■ Problem description:
Transcribe every line from the top down to the line with "hand_mesh(fpalm, ffing, 'hand', None)", both ends included, but not the pictures.

■ Supplied information:
* start *
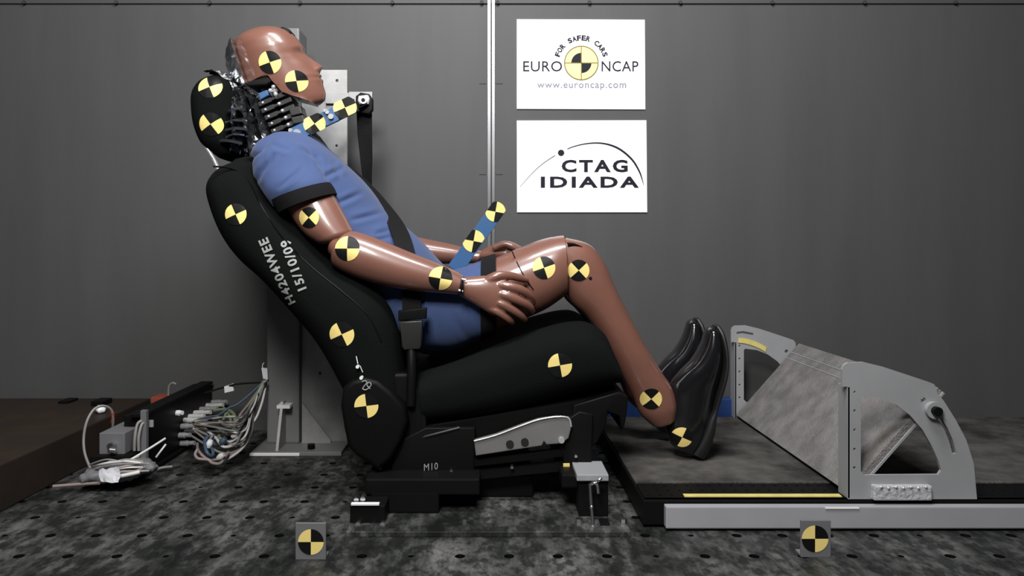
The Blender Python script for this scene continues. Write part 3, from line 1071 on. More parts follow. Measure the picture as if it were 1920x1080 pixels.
# far arm and hand
bm = bmesh.new()
loft(bm, [(560, 400, 628, 360, 2.20, 0.046), (600, 440, 668, 410, 2.22, 0.048), (640, 470, 700, 436, 2.235, 0.045)], 5, 28, 0.2, 0.4)
obj('upper_arm', bm, 'skin', dummy, True)
bm = bmesh.new()
loft(bm, [(690, 492, 700, 430, 2.24, 0.044), (740, 494, 745, 434, 2.24, 0.044), (790, 496, 792, 446, 2.235, 0.041), (840, 495, 844, 457, 2.22, 0.034), (875, 494, 880, 466, 2.205, 0.029), (896, 494, 903, 470, 2.20, 0.027)], 5, 28, 0.5, 0.15)
obj('forearm', bm, 'skin', dummy, True)
fpalm = [(893, 493, 902, 470, 2.20, 0.024), (908, 489, 914, 463, 2.195, 0.028), (926, 482, 930, 456, 2.185, 0.036), (943, 474, 944, 453, 2.175, 0.036)]
ffing = [([(925, 466, 2.15), (945, 459, 2.145), (960, 462, 2.14), (972, 467, 2.14)], [0.011, 0.0105, 0.0095, 0.008]),
         ([(925, 466, 2.175), (946, 458, 2.17), (962, 461, 2.165), (976, 467, 2.165)], [0.011, 0.0105, 0.0095, 0.008]),
         ([(925, 468, 2.20), (944, 459, 2.195), (960, 461, 2.19), (973, 467, 2.19)], [0.011, 0.0105, 0.0095, 0.008]),
         ([(924, 470, 2.222), (940, 462, 2.218), (954, 464, 2.215), (964, 470, 2.215)], [0.010, 0.009, 0.0085, 0.007]),
         ([(905, 480, 2.17), (922, 480, 2.14), (936, 478, 2.125), (948, 475, 2.12)], [0.012, 0.011, 0.0095, 0.008])]
hand_mesh(fpalm, ffing, 'hand', None)

# shorts and legs
def legs(dz, near):
    """One leg; all outlines are those of the near leg, moved dz further back."""
    def P(st, e=2.15, r0=1.93, r1=None):
        out = []
        for i, (a, b, c, d, h) in enumerate(st):
            r = r0 + ((r1 or r0) - r0) * i / (len(st) - 1)
            k = (r + dz) / r
            out.append((VX + (a - VX) / k, VY + (b - VY) / k, VX + (c - VX) / k, VY + (d - VY) / k, r + dz, h, e))
        return out
    bm = bmesh.new()
    loft(bm, P([(880, 640, 870, 505, .068), (930, 622, 925, 486, .070), (985, 597, 980, 464, .070), (1022, 580, 1014, 451, .069), (1045, 565, 1038, 444, .067), (1062, 552, 1056, 441.5, .062)]), 6, 40, 0.2, 0.06)
    bv = bvh_of(bm)
    th = obj('thigh', bm, 'skin', dummy, True)
    bm2 = bmesh.new()
    sh = P([(1046, 500, 1062, 446, .044), (1054, 536, 1104, 458, .053), (1072, 569, 1132, 490, .056), (1096, 592, 1153, 537, .055), (1118, 622, 1174, 580, .054), (1142, 664, 1206, 640, .051), (1166, 706, 1234, 688, .046), (1186, 744, 1258, 724, .042), (1200, 776, 1268, 758, .041), (1222, 797, 1266, 783, .034)], 2.15, 1.93, 1.97)
    loft(bm2, sh, 6, 36, 0.1, 0.3)
    bs = bvh_of(bm2)
    sn = obj('shin', bm2, 'skin', dummy, True)
    # trouser leg of the shorts with a black hem
    bm = bmesh.new()
    r = loft_rings(P([(800, 655, 800, 520, .078), (850, 655, 845, 508, .080), (885, 641, 878, 499, .079), (914, 632, 908, 488, .076)]), 8, 40)
    skin_rings(bm, r, True, False)
    displace(bm, folds(0.008))
    so = obj('shorts', bm, 'shirt', dummy, True)
    bm = bmesh.new()
    r = loft_rings(P([(902, 637, 902, 485, .084), (914, 633, 914, 481.5, .0835), (931, 627, 929, 477, .082)]), 4, 40)
    c = sum((Vector(q) for q in r[-1]), Vector()) / 40
    skin_rings(bm, r + [[(p - c) * 0.93 + c for p in r[-1]]], False, False)
    obj('hem_band', bm, 'hem', so, True)
    # shoe: upper with toe, and a separate sole with heel block
    bm = bmesh.new()
    loft(bm, P([(1256, 828, 1308, 847, .030), (1249, 806, 1322, 826, .037), (1250, 782, 1329, 798, .039), (1254, 752, 1334, 768, .040), (1256, 722, 1341, 738, .042), (1274, 697, 1349, 708, .046), (1297, 674, 1353, 682, .047), (1313, 648, 1353, 654, .044), (1321, 625, 1349, 629, .036)], 2.2, 1.975), 6, 36, 0.35, 0.75)
    bsh = bvh_of(bm)
    shoe = obj('shoe', bm, 'shoe', dummy, True)
    bm = bmesh.new()
    loft(bm, P([(1294, 846, 1317, 857, .032), (1302, 832, 1328, 836, .036), (1314, 806, 1336, 808, .038), (1322, 784, 1339, 786, .037), (1332, 764, 1341, 766, .036), (1337, 742, 1347, 745, .040), (1345, 710, 1355, 713, .047), (1350, 682, 1359, 684, .048), (1349, 655, 1358.5, 655, .045), (1344, 628, 1354, 625, .036), (1338, 612, 1346, 609, .022)], 3.5, 1.975), 5, 24, 0, 0.2)
    obj('sole', bm, 'sole', shoe, True)
    if near:
        marker(th, bv, 1020, 502, 21.2, 154)
        marker(sn, bs, 1085, 507, 20.2, 178)
        marker(sn, bs, 1221, 748, 20.2, 180)
        marker(shoe, bsh, 1279, 820, 19, 112)
        bm = bmesh.new()
        # slot in the knee cap and saw cuts in the thigh skin
        def on(b_, x, y):
            h = hit_px(b_, x, y)
            return (h if h is not None else at(x, y, 1.87)) + Vector((0, -0.0006, 0))
        tube(bm, [on(bv, 960 + 40 * q / 8, 471 + 72 * q / 8 + 6 * math.sin(q / 8 * 3.14)) for q in range(9)], 0.0014, 6, 2)
        obj('seam', bm, 'skinblack', th, True)
        bm = bmesh.new()
        tube(bm, [on(bs, 1064, 459), on(bs, 1076, 459), on(bs, 1092, 463)], [0.006, 0.0042, 0.0008], 8, 4)
        obj('knee_slot', bm, 'skinblack', sn, True)
        bm = bmesh.new()
        p = on(bs, 1107, 522)
        cyl(bm, p, p + Vector((0, 0.004, 0)), 0.0042, 12)
        obj('knee_hole', bm, 'skinblack', sn, True)
    return th
legs(0.0, True)
legs(0.19, False)
bm = bmesh.new()                # seat of the shorts
loft(bm, [(716, 600, 800, 500, CY, 0.165, 2.3), (755, 635, 830, 510, CY, 0.168, 2.3), (795, 662, 852, 520, CY, 0.168, 2.3), (840, 660, 868, 530, CY, 0.165, 2.3)], 8, 48, 0.3, 0.3)
displace(bm, folds(0.007))
obj('shorts', bm, 'shirt', dummy, True)

# target brackets
bm = bmesh.new()
def bar(bm, a, b, w, d0, d1, bev=0.001, mi=0):
    v = Vector((b[0] - a[0], b[1] - a[1])).normalized()
    n_ = Vector((-v.y, v.x)) * w / 2
    prism(bm, [(a[0] + n_.x, a[1] + n_.y), (b[0] + n_.x, b[1] + n_.y), (b[0] - n_.x, b[1] - n_.y), (a[0] - n_.x, a[1] - n_.y)], d0, d1, bev, mi=mi)
bar(bm, (852, 506), (936, 388), 29, 1.985, 1.99)
bvh_b = bvh_of(bm)
pb = obj('pelvis_bracket', bm, 'blueplate', dummy, label='blue strip with two target stickers')
v = Vector((84, 118)).normalized()
hw = 14.4 * 1.985 / F
marker(pb, bvh_b, 888, 452, 21, 215, clip=(v.x, v.y, hw))
marker(pb, bvh_b, 929, 397, 19, 215, clip=(v.x, v.y, hw))
bm = bmesh.new()
bar(bm, (548, 253), (668, 196), 25, 1.955, 1.963, mi=0)
bar(bm, (548, 253), (578, 239), 26, 1.953, 1.964, mi=1)
bar(bm, (606, 224), (630, 213), 27, 1.953, 1.964, mi=1)
bvh_b = bvh_of(bm)
tb = obj('neck_bracket', bm, ['tblack', 'blueplate'], dummy, label='black and blue strip with two target stickers')
v = Vector((120, 57)).normalized()
hw = 16.5 * 1.955 / F
marker(tb, bvh_b, 590, 232, 21, 172, clip=(v.x, v.y, hw))
marker(tb, bvh_b, 647, 202, 22, 158, clip=(v.x, v.y, hw))
for x, y, r in ((556, 249, .0095), (544, 244, .005), (542, 254, .006), (613, 210, .005), (620, 218, .007), (609, 207, .004), (566, 257, .006)):
    bm = bmesh.new()
    a = at(x, y, 1.946)
    cyl(bm, a, a + Vector((0, 0.012, 0)), r, 14)
    obj('bolt', bm, 'chrome', tb, 40)

# ------------------------------------------------------------------ seat belt
belt = thing('seat_belt', 'black seat belt webbing running from the upper anchor over the dummy\'s chest to the buckle', 'seat belt', (-0.3, 2.2, 0.0))
def chest(px, py, lift=0.004):
    h = hit_px(bvh_shirt, px, py)
    if h is None:
        h = at(px, py, CY)
    dirv = (CAM - h).normalized()
    return h + dirv * lift
bm = bmesh.new()
pts = [at(684, 196, 2.24), at(630, 222, 2.20), at(590, 243, 2.14), at(606, 274, 2.125), at(630, 303, 2.115), at(662, 325, 2.09), at(697, 357, 2.065), at(722, 390, 2.02), at(746, 428, 1.925), at(760, 470, 1.868), at(770, 530, 1.855), at(772, 585, 1.845)]
wd = [(0, 1, .3), (0, 1, .3), (0.2, 1, .2), (0.25, 1, .1), (.3, 1, .2), (.3, 1, .25), (.3, 1, .2), (.6, .8, .1), (.9, .45, 0), (1, .3, 0), (1, .1, 0), (1, 0, 0)]
ribbon(bm, pts, [0.045] * len(pts), 0.0025, 6, wd)
obj('shoulder_webbing', bm, 'webbing', belt, True)
bm = bmesh.new()
pts = [at(683, 205, 2.255), at(684, 250, 2.265), at(687, 300, 2.28), at(689, 345, 2.29), at(694, 450, 2.31), at(700, 600, 2.32), at(704, 760, 2.32), at(706, 815, 2.32)]
ribbon(bm, pts, [0.045, 0.043, .036, .028, .028, .04, .045, .045], 0.0025, 5, [(1, .1, 0), (1, .1, 0), (1, .3, 0), (1, .6, 0), (1, .6, 0), (1, .1, 0), (1, 0, 0), (1, 0, 0)])
obj('retractor_webbing', bm, 'webbing', belt, True)
bm = bmesh.new()
pbox(bm, 676, 800, 736, 845, 2.29, 2.35, 0.004)
obj('retractor', bm, 'black', belt)
bm = bmesh.new()
prism(bm, [(667, 180), (676, 173), (692, 176), (699, 186), (699, 206), (692, 214), (674, 212), (666, 200)], 2.235, 2.25, 0.004)
dr = obj('anchor_loop', bm, 'seattrim', belt, 40)
bm = bmesh.new()
a = at(681, 187.5, 2.215)
prism(bm, [(672, 179), (690, 178), (693, 184), (691, 195), (674, 196), (670, 188)], 2.222, 2.235, 0.003, mi=0)
cyl(bm, a, a + Vector((0, 0.012, 0)), 0.011, 18, 0)
cyl(bm, a + Vector((0, -0.001, 0)), a + Vector((0, 0.004, 0)), 0.006, 12, 1)
obj('anchor_bolt', bm, ['chrome', 'tblack'], dr, 40)
bm = bmesh.new()
prism(bm, [(749, 603), (792, 601), (790, 648), (787, 655), (757, 657), (753, 650)], 1.79, 1.815, 0.004)
bk = obj('buckle', bm, 'buckle', belt, 40)
bm = bmesh.new()
prism(bm, [(746, 583), (800, 577), (799, 598), (747, 602)], 1.795, 1.812, 0.003)
obj('buckle_tongue', bm, 'seattrim', bk, 40)
bm = bmesh.new()
tube(bm, [at(771, 650, 1.805), at(772, 690, 1.79), at(770, 760, 1.79)], 0.011, 8, 3)
obj('buckle_stalk', bm, 'black', bk, True)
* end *
■ The reply:
The Blender Python script for this scene continues. Write part 3, from line 1071 on. More parts follow. Measure the picture as if it were 1920x1080 pixels.
# far arm and hand
bm = bmesh.new()
loft(bm, [(560, 400, 628, 360, 2.20, 0.046), (600, 440, 668, 410, 2.22, 0.048), (640, 470, 700, 436, 2.235, 0.045)], 5, 28, 0.2, 0.4)
obj('upper_arm', bm, 'skin', dummy, True)
bm = bmesh.new()
loft(bm, [(690, 492, 700, 430, 2.24, 0.044), (740, 494, 745, 434, 2.24, 0.044), (790, 496, 792, 446, 2.235, 0.041), (840, 495, 844, 457, 2.22, 0.034), (875, 494, 880, 466, 2.205, 0.029), (896, 494, 903, 470, 2.20, 0.027)], 5, 28, 0.5, 0.15)
obj('forearm', bm, 'skin', dummy, True)
fpalm = [(893, 493, 902, 470, 2.20, 0.024), (908, 489, 914, 463, 2.195, 0.028), (926, 482, 930, 456, 2.185, 0.036), (943, 474, 944, 453, 2.175, 0.036)]
ffing = [([(925, 466, 2.15), (945, 459, 2.145), (960, 462, 2.14), (972, 467, 2.14)], [0.011, 0.0105, 0.0095, 0.008]),
         ([(925, 466, 2.175), (946, 458, 2.17), (962, 461, 2.165), (976, 467, 2.165)], [0.011, 0.0105, 0.0095, 0.008]),
         ([(925, 468, 2.20), (944, 459, 2.195), (960, 461, 2.19), (973, 467, 2.19)], [0.011, 0.0105, 0.0095, 0.008]),
         ([(924, 470, 2.222), (940, 462, 2.218), (954, 464, 2.215), (964, 470, 2.215)], [0.010, 0.009, 0.0085, 0.007]),
         ([(905, 480, 2.17), (922, 480, 2.14), (936, 478, 2.125), (948, 475, 2.12)], [0.012, 0.011, 0.0095, 0.008])]
hand_mesh(fpalm, ffing, 'hand', None)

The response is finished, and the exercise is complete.